▶ _Exercise aim_:
Look in the material below for the line with "Continue the Blender" and the line with "mb = MB(); mb.tube([(XD, 26.54, 1.15), (XD", then set down exactly those two lines and all lines between, nothing more.

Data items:

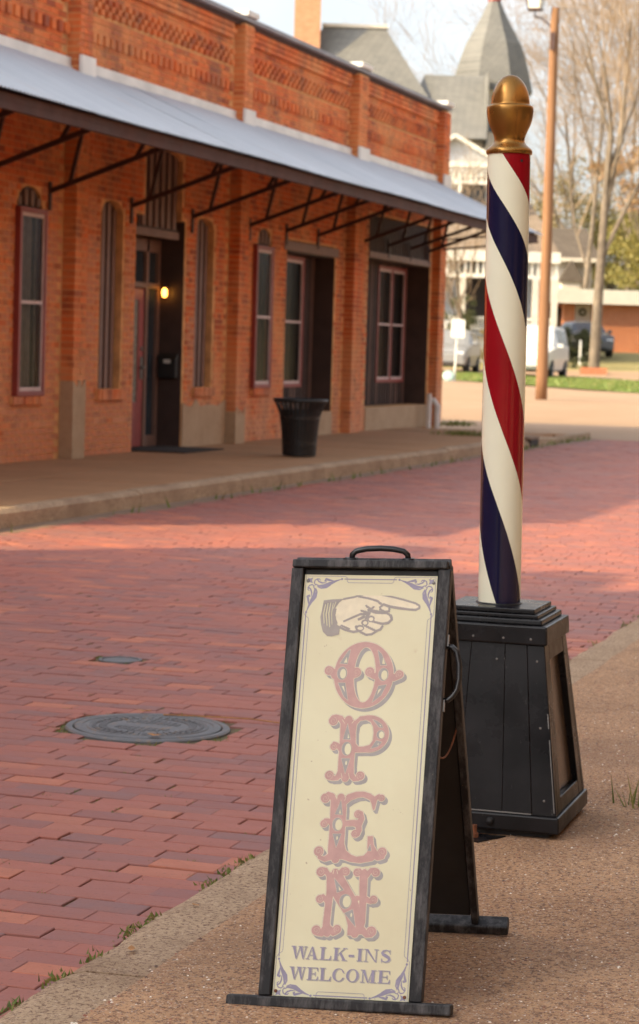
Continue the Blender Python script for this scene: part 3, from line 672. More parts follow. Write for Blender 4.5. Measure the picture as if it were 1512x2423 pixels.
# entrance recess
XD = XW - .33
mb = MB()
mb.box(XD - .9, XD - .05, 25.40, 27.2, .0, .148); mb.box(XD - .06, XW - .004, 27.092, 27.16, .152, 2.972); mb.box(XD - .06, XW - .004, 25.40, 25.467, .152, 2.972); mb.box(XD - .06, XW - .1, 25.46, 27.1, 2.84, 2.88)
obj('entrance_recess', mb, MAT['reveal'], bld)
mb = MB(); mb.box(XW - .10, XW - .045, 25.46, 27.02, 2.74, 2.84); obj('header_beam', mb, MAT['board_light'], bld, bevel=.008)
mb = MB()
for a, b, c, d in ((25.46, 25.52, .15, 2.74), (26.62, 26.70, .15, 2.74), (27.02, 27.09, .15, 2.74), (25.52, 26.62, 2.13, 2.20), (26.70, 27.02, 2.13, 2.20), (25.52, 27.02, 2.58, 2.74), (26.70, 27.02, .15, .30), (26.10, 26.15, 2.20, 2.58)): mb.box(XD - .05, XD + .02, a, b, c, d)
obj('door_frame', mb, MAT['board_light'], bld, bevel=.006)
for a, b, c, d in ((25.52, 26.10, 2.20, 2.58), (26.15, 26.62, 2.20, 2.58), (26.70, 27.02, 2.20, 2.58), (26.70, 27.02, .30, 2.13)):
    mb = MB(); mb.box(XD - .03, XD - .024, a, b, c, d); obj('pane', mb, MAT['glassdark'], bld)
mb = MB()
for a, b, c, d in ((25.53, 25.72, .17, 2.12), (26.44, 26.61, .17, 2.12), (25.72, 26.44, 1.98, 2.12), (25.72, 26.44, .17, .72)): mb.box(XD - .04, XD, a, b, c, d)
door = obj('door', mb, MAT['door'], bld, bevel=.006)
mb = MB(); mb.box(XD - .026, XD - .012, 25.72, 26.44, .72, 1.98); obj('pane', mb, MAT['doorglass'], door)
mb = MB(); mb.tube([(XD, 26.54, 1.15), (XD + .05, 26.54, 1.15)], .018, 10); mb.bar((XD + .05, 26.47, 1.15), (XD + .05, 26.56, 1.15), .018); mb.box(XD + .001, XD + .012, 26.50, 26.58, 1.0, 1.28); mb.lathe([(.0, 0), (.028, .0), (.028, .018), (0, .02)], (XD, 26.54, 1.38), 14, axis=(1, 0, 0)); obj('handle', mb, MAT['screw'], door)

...

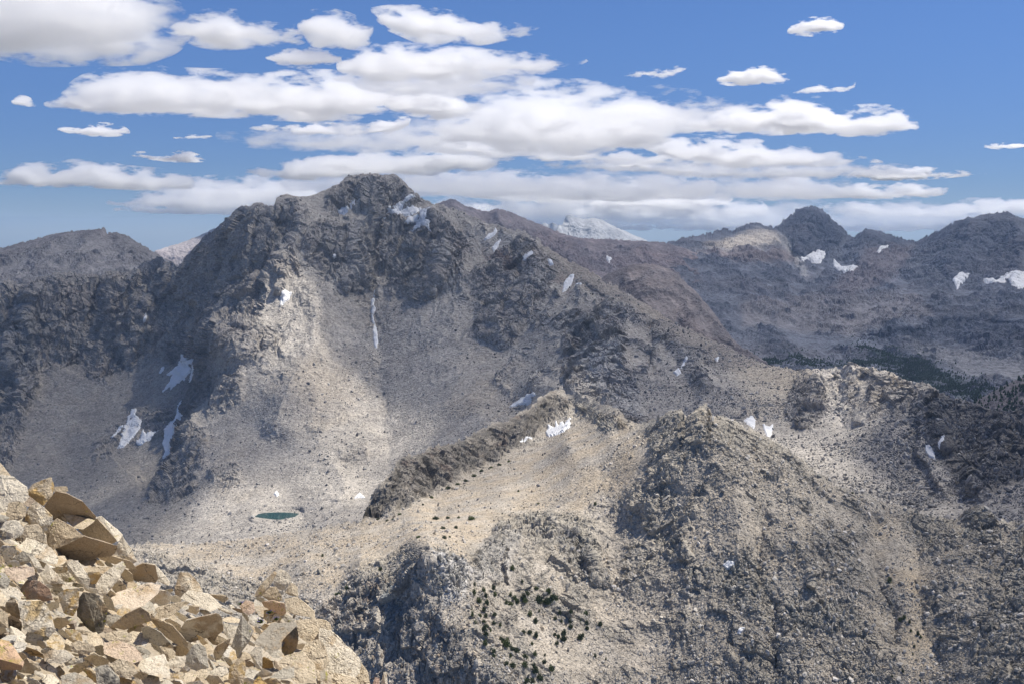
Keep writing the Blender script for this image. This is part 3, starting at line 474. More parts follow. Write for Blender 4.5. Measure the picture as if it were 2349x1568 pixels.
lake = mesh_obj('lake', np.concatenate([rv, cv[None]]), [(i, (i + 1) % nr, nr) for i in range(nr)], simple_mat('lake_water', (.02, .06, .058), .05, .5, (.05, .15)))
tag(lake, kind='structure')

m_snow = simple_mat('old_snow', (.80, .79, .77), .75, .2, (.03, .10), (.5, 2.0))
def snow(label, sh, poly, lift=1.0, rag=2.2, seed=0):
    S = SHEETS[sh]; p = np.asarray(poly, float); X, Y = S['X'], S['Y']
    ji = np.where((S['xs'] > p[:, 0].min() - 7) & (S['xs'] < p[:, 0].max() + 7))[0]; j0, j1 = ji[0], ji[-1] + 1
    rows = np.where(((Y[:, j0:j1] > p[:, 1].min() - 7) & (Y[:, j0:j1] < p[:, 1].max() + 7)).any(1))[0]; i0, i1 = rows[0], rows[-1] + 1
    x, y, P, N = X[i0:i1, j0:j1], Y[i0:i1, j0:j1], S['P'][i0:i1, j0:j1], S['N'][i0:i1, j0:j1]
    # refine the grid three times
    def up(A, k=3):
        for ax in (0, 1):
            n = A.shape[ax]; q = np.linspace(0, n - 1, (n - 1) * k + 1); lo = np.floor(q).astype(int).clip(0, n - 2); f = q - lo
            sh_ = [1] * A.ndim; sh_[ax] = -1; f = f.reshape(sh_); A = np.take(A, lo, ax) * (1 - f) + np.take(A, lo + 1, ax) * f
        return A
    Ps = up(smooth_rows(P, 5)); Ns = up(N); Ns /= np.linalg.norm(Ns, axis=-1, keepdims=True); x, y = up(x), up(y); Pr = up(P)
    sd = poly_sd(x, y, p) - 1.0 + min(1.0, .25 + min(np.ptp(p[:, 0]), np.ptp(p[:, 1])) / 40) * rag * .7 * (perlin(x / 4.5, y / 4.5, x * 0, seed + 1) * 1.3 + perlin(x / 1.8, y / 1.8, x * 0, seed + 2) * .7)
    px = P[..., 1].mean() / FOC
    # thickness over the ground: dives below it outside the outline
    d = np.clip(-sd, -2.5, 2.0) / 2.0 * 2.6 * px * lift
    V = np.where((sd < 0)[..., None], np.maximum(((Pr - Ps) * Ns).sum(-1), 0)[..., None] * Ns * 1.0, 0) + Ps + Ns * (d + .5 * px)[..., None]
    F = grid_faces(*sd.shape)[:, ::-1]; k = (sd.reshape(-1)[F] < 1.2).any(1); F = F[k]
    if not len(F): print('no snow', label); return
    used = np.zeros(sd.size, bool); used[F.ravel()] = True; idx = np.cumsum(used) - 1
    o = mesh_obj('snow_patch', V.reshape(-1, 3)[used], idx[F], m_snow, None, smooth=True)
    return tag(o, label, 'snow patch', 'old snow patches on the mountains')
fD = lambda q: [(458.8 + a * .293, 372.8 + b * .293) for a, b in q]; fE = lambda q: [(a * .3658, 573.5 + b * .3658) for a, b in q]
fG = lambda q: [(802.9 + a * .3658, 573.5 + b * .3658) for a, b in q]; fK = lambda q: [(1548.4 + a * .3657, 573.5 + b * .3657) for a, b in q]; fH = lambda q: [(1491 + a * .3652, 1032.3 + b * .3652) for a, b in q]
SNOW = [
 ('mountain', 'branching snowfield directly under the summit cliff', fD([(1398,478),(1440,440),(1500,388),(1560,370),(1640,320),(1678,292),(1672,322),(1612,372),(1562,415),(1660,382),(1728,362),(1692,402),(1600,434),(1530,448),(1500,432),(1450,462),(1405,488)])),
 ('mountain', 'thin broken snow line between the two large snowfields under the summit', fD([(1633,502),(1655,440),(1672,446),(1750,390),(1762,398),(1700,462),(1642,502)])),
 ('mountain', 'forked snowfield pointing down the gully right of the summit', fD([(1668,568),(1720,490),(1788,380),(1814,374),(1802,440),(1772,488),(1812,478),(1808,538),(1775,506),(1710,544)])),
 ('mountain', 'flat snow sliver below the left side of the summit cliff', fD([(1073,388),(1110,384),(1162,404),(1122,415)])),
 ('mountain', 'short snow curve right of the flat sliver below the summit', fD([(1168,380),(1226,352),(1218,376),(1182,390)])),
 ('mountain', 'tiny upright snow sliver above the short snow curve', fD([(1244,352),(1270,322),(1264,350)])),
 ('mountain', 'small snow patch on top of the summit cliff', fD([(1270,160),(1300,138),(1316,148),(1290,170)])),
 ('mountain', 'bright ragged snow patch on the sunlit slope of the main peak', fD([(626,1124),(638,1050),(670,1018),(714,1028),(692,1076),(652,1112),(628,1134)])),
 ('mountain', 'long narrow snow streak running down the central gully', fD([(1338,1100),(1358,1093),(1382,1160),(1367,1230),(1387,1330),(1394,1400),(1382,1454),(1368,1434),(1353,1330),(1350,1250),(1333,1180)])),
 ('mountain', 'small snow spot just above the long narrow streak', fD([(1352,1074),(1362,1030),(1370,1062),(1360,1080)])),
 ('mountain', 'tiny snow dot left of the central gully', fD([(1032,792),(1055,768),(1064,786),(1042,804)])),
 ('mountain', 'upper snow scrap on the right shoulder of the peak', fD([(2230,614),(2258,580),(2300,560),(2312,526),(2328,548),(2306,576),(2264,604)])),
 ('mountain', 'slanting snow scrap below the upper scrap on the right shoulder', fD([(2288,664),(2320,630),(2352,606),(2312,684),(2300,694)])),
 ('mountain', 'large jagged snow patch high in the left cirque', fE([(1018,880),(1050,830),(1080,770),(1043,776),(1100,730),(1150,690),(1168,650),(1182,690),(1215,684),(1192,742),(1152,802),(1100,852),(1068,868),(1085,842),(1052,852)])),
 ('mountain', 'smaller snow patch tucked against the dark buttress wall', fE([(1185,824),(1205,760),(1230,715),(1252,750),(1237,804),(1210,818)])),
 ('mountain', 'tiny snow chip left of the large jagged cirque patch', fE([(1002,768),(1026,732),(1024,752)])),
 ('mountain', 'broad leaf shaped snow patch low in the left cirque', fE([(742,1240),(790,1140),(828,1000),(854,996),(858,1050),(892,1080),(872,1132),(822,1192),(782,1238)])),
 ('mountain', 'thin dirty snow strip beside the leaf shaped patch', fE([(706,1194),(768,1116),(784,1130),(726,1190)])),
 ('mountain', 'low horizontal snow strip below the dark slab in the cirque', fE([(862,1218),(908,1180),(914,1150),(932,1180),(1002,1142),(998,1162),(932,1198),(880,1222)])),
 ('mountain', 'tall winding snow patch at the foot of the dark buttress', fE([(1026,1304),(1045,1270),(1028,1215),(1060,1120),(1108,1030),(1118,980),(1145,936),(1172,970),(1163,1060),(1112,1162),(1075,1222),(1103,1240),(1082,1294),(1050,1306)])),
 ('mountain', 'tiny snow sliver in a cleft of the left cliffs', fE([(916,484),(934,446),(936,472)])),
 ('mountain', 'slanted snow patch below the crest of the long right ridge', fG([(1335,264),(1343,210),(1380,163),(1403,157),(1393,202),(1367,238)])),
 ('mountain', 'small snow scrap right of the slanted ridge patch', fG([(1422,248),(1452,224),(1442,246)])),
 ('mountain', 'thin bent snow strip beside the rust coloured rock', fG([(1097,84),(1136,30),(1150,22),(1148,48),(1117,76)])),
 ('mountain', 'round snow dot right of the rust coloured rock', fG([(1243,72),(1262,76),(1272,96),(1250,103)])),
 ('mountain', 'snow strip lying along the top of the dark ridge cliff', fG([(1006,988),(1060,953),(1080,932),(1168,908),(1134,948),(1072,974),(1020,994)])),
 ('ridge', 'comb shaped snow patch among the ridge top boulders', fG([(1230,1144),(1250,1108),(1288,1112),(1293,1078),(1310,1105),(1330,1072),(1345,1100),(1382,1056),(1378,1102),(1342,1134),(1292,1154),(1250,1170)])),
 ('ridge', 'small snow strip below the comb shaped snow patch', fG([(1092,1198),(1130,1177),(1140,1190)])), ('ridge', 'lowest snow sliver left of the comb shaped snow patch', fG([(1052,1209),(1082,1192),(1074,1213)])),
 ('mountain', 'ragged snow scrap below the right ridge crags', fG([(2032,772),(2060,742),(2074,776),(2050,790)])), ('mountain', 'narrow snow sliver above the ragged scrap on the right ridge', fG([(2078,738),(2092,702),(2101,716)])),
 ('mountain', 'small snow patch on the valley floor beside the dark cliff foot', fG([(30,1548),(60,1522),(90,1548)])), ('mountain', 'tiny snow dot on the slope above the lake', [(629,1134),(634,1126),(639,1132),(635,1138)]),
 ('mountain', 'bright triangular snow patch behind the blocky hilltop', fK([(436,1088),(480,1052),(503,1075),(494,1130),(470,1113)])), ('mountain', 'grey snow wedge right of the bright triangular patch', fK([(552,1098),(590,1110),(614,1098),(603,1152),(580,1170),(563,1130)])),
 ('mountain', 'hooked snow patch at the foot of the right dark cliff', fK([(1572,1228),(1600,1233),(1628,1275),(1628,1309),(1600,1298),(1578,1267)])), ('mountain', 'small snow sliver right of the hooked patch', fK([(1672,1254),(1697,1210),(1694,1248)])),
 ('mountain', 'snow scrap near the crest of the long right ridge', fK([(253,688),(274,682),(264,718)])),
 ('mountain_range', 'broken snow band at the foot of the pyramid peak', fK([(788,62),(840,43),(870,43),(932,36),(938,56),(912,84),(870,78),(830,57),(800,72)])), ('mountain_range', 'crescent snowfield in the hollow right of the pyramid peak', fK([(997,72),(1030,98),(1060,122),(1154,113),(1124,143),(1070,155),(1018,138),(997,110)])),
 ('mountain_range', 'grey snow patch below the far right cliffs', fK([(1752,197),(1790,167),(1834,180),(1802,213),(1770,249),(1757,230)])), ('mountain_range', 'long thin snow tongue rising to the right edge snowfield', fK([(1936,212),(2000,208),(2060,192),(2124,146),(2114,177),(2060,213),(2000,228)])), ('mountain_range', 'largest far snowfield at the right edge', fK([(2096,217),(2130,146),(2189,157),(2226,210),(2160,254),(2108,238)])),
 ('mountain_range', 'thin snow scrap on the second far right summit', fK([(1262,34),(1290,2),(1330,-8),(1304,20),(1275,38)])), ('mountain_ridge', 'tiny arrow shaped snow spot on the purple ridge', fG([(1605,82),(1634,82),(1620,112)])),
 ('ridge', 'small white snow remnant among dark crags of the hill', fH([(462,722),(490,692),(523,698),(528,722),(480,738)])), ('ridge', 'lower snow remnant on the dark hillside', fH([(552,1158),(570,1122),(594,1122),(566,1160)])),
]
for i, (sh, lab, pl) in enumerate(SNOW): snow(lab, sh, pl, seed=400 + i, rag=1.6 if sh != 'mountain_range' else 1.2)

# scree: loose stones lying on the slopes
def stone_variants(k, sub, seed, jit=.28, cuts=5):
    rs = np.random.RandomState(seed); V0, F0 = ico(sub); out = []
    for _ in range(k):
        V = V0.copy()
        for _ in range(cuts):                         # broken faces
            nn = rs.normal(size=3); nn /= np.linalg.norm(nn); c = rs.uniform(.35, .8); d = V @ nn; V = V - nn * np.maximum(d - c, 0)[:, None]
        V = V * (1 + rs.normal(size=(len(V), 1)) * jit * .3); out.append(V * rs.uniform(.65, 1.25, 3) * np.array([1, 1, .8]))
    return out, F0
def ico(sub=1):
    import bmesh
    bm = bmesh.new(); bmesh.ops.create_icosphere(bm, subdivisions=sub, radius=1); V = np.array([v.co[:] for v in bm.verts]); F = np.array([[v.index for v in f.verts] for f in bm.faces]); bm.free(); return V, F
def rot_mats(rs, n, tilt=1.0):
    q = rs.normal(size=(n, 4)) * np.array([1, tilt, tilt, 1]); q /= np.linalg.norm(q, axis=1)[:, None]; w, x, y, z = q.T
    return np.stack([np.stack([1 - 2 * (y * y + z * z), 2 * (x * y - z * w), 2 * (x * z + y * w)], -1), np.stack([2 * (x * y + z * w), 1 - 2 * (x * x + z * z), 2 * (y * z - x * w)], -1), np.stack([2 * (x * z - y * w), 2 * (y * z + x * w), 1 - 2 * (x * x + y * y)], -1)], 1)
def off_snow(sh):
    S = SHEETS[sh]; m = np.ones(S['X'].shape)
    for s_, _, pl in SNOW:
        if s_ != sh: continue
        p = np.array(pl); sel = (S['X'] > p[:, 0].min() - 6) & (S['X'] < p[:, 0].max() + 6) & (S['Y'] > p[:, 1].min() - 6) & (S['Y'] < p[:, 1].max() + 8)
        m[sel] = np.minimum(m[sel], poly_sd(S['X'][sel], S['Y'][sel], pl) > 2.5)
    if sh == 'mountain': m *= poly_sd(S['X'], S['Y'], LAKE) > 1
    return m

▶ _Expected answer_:
Continue the Blender Python script for this scene: part 3, from line 672. More parts follow. Write for Blender 4.5. Measure the picture as if it were 1512x2423 pixels.
# entrance recess
XD = XW - .33
mb = MB()
mb.box(XD - .9, XD - .05, 25.40, 27.2, .0, .148); mb.box(XD - .06, XW - .004, 27.092, 27.16, .152, 2.972); mb.box(XD - .06, XW - .004, 25.40, 25.467, .152, 2.972); mb.box(XD - .06, XW - .1, 25.46, 27.1, 2.84, 2.88)
obj('entrance_recess', mb, MAT['reveal'], bld)
mb = MB(); mb.box(XW - .10, XW - .045, 25.46, 27.02, 2.74, 2.84); obj('header_beam', mb, MAT['board_light'], bld, bevel=.008)
mb = MB()
for a, b, c, d in ((25.46, 25.52, .15, 2.74), (26.62, 26.70, .15, 2.74), (27.02, 27.09, .15, 2.74), (25.52, 26.62, 2.13, 2.20), (26.70, 27.02, 2.13, 2.20), (25.52, 27.02, 2.58, 2.74), (26.70, 27.02, .15, .30), (26.10, 26.15, 2.20, 2.58)): mb.box(XD - .05, XD + .02, a, b, c, d)
obj('door_frame', mb, MAT['board_light'], bld, bevel=.006)
for a, b, c, d in ((25.52, 26.10, 2.20, 2.58), (26.15, 26.62, 2.20, 2.58), (26.70, 27.02, 2.20, 2.58), (26.70, 27.02, .30, 2.13)):
    mb = MB(); mb.box(XD - .03, XD - .024, a, b, c, d); obj('pane', mb, MAT['glassdark'], bld)
mb = MB()
for a, b, c, d in ((25.53, 25.72, .17, 2.12), (26.44, 26.61, .17, 2.12), (25.72, 26.44, 1.98, 2.12), (25.72, 26.44, .17, .72)): mb.box(XD - .04, XD, a, b, c, d)
door = obj('door', mb, MAT['door'], bld, bevel=.006)
mb = MB(); mb.box(XD - .026, XD - .012, 25.72, 26.44, .72, 1.98); obj('pane', mb, MAT['doorglass'], door)
mb = MB(); mb.tube([(XD, 26.54, 1.15), (XD + .05, 26.54, 1.15)], .018, 10); mb.bar((XD + .05, 26.47, 1.15), (XD + .05, 26.56, 1.15), .018); mb.box(XD + .001, XD + .012, 26.50, 26.58, 1.0, 1.28); mb.lathe([(.0, 0), (.028, .0), (.028, .018), (0, .02)], (XD, 26.54, 1.38), 14, axis=(1, 0, 0)); obj('handle', mb, MAT['screw'], door)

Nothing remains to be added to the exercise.